INSTRUCTIONS TO FOLLOW: Quote each line of the material verbatim, without the pictures.
::::
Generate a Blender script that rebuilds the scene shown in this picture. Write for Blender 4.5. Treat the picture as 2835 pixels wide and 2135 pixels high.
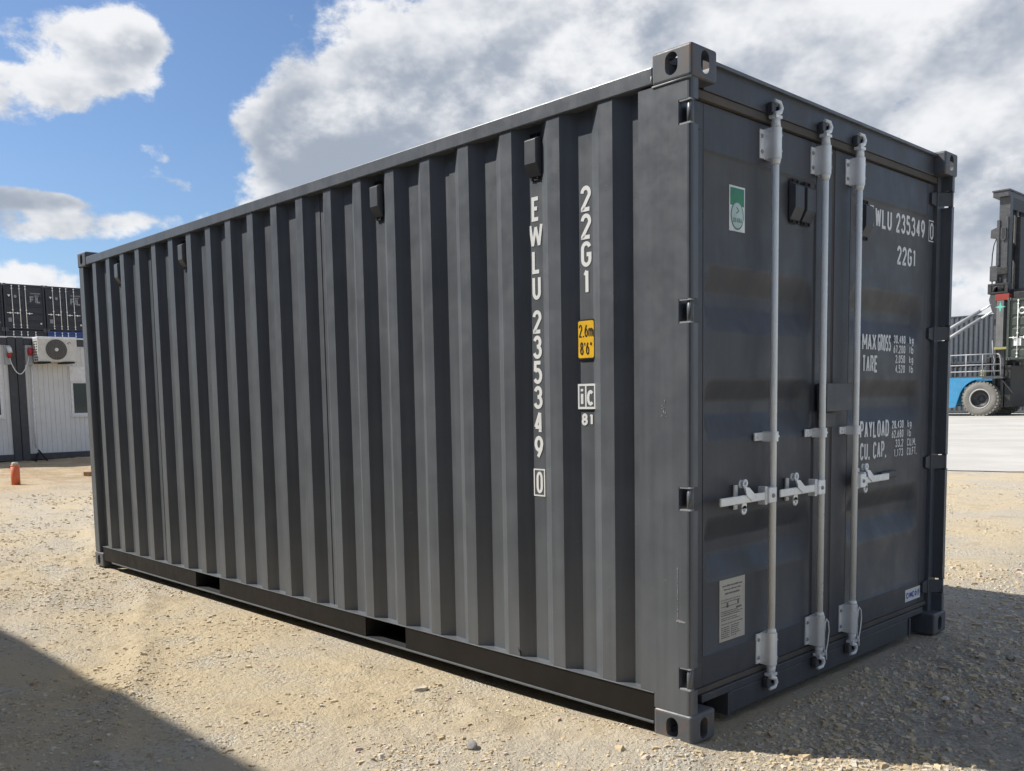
import bpy, bmesh, math, random
import numpy as np
from mathutils import Vector, Matrix

for o in list(bpy.data.objects):
    bpy.data.objects.remove(o, do_unlink=True)
SC = bpy.context.scene
COL = SC.collection
R = math.radians

# ------------------------------------------------------------------ camera
YAW, PITCH, ROLL = 2.37982938, -0.0940385, -0.01835324
cam_d = bpy.data.cameras.new('camera')
cam = bpy.data.objects.new('camera', cam_d); COL.objects.link(cam)
f_ = Vector((math.cos(PITCH)*math.cos(YAW), math.cos(PITCH)*math.sin(YAW), math.sin(PITCH)))
r_ = Vector((math.sin(YAW), -math.cos(YAW), 0)); u_ = r_.cross(f_)
rr = r_*math.cos(ROLL) + u_*math.sin(ROLL); uu = -r_*math.sin(ROLL) + u_*math.cos(ROLL)
cam.matrix_world = Matrix(((rr.x, uu.x, -f_.x, 2.01102), (rr.y, uu.y, -f_.y, -2.87338), (rr.z, uu.z, -f_.z, 1.33341), (0, 0, 0, 1)))
cam_d.sensor_width = 36.0
cam_d.lens = 36.0*2578.83/2835
cam_d.shift_x = (1417.5-1398.21)/2835
cam_d.shift_y = (1349.60-1067.5)/2835
cam_d.clip_start = 0.05; cam_d.clip_end = 3000
SC.camera = cam

# ------------------------------------------------------------------ sun, exposure
SUN = Vector((-2.10, -1.30, 2.591)).normalized()
sl = bpy.data.lights.new('sun', 'SUN'); sl.energy = 5.0; sl.angle = R(0.55); sl.color = (1.0, 0.955, 0.88)
so = bpy.data.objects.new('sun', sl); COL.objects.link(so)
so.rotation_euler = SUN.to_track_quat('Z', 'Y').to_euler(); so.location = (-8, -6, 14)
vs = SC.view_settings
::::
THE REPLY:
Generate a Blender script that rebuilds the scene shown in this picture. Write for Blender 4.5. Treat the picture as 2835 pixels wide and 2135 pixels high.
import bpy, bmesh, math, random
import numpy as np
from mathutils import Vector, Matrix

for o in list(bpy.data.objects):
    bpy.data.objects.remove(o, do_unlink=True)
SC = bpy.context.scene
COL = SC.collection
R = math.radians

# ------------------------------------------------------------------ camera
YAW, PITCH, ROLL = 2.37982938, -0.0940385, -0.01835324
cam_d = bpy.data.cameras.new('camera')
cam = bpy.data.objects.new('camera', cam_d); COL.objects.link(cam)
f_ = Vector((math.cos(PITCH)*math.cos(YAW), math.cos(PITCH)*math.sin(YAW), math.sin(PITCH)))
r_ = Vector((math.sin(YAW), -math.cos(YAW), 0)); u_ = r_.cross(f_)
rr = r_*math.cos(ROLL) + u_*math.sin(ROLL); uu = -r_*math.sin(ROLL) + u_*math.cos(ROLL)
cam.matrix_world = Matrix(((rr.x, uu.x, -f_.x, 2.01102), (rr.y, uu.y, -f_.y, -2.87338), (rr.z, uu.z, -f_.z, 1.33341), (0, 0, 0, 1)))
cam_d.sensor_width = 36.0
cam_d.lens = 36.0*2578.83/2835
cam_d.shift_x = (1417.5-1398.21)/2835
cam_d.shift_y = (1349.60-1067.5)/2835
cam_d.clip_start = 0.05; cam_d.clip_end = 3000
SC.camera = cam

# ------------------------------------------------------------------ sun, exposure
SUN = Vector((-2.10, -1.30, 2.591)).normalized()
sl = bpy.data.lights.new('sun', 'SUN'); sl.energy = 5.0; sl.angle = R(0.55); sl.color = (1.0, 0.955, 0.88)
so = bpy.data.objects.new('sun', sl); COL.objects.link(so)
so.rotation_euler = SUN.to_track_quat('Z', 'Y').to_euler(); so.location = (-8, -6, 14)
vs = SC.view_settings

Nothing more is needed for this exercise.